** WHAT YOU HAVE TO DO **
Write the material out again, line by line, exactly as it is.

** begin **

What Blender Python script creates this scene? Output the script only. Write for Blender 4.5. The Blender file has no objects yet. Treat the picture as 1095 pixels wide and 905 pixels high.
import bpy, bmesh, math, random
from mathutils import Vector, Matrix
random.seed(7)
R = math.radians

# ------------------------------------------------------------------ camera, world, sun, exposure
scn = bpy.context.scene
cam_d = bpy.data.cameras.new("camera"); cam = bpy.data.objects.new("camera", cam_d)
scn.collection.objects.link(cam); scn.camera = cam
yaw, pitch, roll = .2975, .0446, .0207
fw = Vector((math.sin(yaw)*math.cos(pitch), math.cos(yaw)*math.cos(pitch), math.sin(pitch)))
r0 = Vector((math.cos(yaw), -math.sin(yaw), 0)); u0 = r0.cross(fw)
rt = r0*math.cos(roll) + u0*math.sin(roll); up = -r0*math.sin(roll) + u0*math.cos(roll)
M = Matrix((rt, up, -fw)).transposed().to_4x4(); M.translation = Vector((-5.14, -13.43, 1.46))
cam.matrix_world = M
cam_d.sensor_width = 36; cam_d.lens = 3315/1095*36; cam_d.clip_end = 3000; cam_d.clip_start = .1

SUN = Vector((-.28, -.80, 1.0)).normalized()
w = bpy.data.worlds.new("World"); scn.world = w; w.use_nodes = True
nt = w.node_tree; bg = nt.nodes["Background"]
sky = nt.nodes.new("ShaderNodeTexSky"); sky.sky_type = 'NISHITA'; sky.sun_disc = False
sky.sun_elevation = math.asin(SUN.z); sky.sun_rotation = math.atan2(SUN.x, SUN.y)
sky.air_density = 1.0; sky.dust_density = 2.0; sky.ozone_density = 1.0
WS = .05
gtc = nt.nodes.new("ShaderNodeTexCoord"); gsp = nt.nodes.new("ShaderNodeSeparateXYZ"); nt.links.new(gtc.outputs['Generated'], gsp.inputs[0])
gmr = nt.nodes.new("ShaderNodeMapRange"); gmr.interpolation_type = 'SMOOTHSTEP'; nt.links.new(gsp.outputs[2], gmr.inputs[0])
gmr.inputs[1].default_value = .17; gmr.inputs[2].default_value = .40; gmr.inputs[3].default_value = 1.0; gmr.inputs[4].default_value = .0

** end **

** RESPONSE TO THIS EXERCISE **
What Blender Python script creates this scene? Output the script only. Write for Blender 4.5. The Blender file has no objects yet. Treat the picture as 1095 pixels wide and 905 pixels high.
import bpy, bmesh, math, random
from mathutils import Vector, Matrix
random.seed(7)
R = math.radians

# ------------------------------------------------------------------ camera, world, sun, exposure
scn = bpy.context.scene
cam_d = bpy.data.cameras.new("camera"); cam = bpy.data.objects.new("camera", cam_d)
scn.collection.objects.link(cam); scn.camera = cam
yaw, pitch, roll = .2975, .0446, .0207
fw = Vector((math.sin(yaw)*math.cos(pitch), math.cos(yaw)*math.cos(pitch), math.sin(pitch)))
r0 = Vector((math.cos(yaw), -math.sin(yaw), 0)); u0 = r0.cross(fw)
rt = r0*math.cos(roll) + u0*math.sin(roll); up = -r0*math.sin(roll) + u0*math.cos(roll)
M = Matrix((rt, up, -fw)).transposed().to_4x4(); M.translation = Vector((-5.14, -13.43, 1.46))
cam.matrix_world = M
cam_d.sensor_width = 36; cam_d.lens = 3315/1095*36; cam_d.clip_end = 3000; cam_d.clip_start = .1

SUN = Vector((-.28, -.80, 1.0)).normalized()
w = bpy.data.worlds.new("World"); scn.world = w; w.use_nodes = True
nt = w.node_tree; bg = nt.nodes["Background"]
sky = nt.nodes.new("ShaderNodeTexSky"); sky.sky_type = 'NISHITA'; sky.sun_disc = False
sky.sun_elevation = math.asin(SUN.z); sky.sun_rotation = math.atan2(SUN.x, SUN.y)
sky.air_density = 1.0; sky.dust_density = 2.0; sky.ozone_density = 1.0
WS = .05
gtc = nt.nodes.new("ShaderNodeTexCoord"); gsp = nt.nodes.new("ShaderNodeSeparateXYZ"); nt.links.new(gtc.outputs['Generated'], gsp.inputs[0])
gmr = nt.nodes.new("ShaderNodeMapRange"); gmr.interpolation_type = 'SMOOTHSTEP'; nt.links.new(gsp.outputs[2], gmr.inputs[0])
gmr.inputs[1].default_value = .17; gmr.inputs[2].default_value = .40; gmr.inputs[3].default_value = 1.0; gmr.inputs[4].default_value = .0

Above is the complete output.